Strategies for Data Warehousing
How can companies ensure that their data warehouse delivers as promised?
More and more companies are integrating their data with those of supply-chain partners, acquired divisions or vendors to whom they’ve outsourced their IT function. This melding of data promises enticing advantages, such as real-time updating of customer information, the opportunity to focus on core capabilities and instant forecasting of inventory needs to suppliers. With such advantages, companies look forward to sending new products and services to market faster than ever, providing better customer service and slashing production and inventory costs.
But too many firms fail to realize these benefits. For some, the data warehouse created to combine data from multiple sources has a user interface that is hard to navigate or contains program code that is difficult to maintain. For others, data generated by the system turn out to be inaccurate or irrelevant to users’ needs or are delivered too late to prove useful. And for organizations that outsource their data warehousing, misunderstandings between IT customers and vendors about expected service levels can crop up once the system is implemented.
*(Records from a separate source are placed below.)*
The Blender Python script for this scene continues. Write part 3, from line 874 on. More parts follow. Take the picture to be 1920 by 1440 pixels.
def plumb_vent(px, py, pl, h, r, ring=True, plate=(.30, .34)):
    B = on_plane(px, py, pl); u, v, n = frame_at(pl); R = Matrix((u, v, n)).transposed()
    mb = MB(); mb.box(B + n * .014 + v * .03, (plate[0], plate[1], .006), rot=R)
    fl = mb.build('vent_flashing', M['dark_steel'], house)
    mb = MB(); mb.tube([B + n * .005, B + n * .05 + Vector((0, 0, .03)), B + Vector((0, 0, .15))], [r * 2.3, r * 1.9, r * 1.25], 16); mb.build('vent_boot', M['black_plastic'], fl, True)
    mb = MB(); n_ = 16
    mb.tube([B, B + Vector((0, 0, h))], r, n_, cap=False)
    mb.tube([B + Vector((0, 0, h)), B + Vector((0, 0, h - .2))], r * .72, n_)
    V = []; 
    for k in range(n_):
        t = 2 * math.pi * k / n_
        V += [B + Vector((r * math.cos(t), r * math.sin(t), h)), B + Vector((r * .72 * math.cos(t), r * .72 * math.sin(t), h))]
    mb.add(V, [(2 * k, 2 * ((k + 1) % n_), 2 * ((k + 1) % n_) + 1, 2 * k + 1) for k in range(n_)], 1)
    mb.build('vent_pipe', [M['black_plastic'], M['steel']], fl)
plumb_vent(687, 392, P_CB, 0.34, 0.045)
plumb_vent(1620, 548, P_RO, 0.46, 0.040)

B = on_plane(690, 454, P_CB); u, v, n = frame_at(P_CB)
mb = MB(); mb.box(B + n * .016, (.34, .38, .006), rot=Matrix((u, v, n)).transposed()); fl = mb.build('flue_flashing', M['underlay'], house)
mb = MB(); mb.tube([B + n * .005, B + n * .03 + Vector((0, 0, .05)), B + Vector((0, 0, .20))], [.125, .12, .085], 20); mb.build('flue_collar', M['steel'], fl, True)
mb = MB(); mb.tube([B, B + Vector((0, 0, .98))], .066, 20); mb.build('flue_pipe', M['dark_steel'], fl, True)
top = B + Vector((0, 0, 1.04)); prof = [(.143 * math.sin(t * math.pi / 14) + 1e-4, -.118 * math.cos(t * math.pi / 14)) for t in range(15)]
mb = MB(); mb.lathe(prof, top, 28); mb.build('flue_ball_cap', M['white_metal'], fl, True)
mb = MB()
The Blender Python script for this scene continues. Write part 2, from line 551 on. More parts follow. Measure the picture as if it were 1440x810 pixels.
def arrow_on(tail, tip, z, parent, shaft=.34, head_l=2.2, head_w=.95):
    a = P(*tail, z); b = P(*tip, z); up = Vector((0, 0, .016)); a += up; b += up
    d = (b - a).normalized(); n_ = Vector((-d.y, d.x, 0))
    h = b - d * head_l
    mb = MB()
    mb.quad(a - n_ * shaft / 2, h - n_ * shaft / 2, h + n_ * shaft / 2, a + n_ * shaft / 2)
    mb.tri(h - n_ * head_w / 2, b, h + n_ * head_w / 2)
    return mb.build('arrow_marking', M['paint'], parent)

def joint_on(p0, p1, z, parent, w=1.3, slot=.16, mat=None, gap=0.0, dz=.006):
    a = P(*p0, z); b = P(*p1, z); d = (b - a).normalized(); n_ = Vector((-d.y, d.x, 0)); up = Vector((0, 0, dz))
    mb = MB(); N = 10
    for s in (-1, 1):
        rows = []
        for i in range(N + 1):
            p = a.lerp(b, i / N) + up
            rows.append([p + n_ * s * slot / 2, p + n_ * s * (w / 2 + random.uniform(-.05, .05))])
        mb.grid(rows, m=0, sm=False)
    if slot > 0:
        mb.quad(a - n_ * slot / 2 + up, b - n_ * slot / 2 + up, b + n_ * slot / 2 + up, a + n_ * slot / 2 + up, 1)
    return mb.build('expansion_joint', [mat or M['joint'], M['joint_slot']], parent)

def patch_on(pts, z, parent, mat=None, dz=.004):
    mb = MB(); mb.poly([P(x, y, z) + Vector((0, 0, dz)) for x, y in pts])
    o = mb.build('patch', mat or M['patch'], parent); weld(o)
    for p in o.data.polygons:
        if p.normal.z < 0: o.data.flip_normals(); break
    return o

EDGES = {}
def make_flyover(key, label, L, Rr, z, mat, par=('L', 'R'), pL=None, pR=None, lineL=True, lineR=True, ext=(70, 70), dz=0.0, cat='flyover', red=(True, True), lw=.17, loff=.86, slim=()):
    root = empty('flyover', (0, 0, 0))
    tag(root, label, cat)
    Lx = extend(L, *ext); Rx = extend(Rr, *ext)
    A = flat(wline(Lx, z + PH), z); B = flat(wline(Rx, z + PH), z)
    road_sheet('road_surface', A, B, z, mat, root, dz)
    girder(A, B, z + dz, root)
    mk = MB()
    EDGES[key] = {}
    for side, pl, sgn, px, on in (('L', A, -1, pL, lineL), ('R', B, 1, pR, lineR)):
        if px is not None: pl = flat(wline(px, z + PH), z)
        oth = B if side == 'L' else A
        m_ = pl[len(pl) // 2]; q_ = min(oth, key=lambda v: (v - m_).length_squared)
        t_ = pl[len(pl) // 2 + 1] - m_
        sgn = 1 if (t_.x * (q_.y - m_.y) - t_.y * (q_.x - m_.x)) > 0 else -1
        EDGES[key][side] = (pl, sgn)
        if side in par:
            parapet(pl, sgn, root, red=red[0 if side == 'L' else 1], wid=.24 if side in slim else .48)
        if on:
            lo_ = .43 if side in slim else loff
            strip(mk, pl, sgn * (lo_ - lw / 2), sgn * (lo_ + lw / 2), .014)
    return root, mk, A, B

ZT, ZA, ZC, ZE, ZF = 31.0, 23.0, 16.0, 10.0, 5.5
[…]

A study published in the December 2003 edition of the online journal Communications of the AIS examines possible explanations for these problems and proposes guidelines for boosting a firm’s chances of receiving the desired data warehouse performance. The study is “Data Warehousing Implementation and Outsourcing Challenges: An Action Research Project With Solectron” by Fay Cobb Payton, assistant professor of information technology, and Robert Handfield, professor of supply chain management, both at North Carolina State University’s College of Management.
To closely examine the challenges associated with the implementation of a data warehouse by a service provider, the researchers decided to conduct a longitudinal action-research study on a single company. Blending participant observation, unstructured interviews and analysis of archival information, they interacted with five managers at contract electronics manufacturer Solectron Corp. over a period of 18 months, building in multiple “check points” over that time horizon to validate their findings. Over its nearly three decades of operation, Solectron had grown rapidly through numerous acquisitions and had outsourced its IT function. On the basis of what they saw and heard at Solectron, the researchers drew several conclusions about how firms operating under similar conditions might obtain better performance from their data warehouses.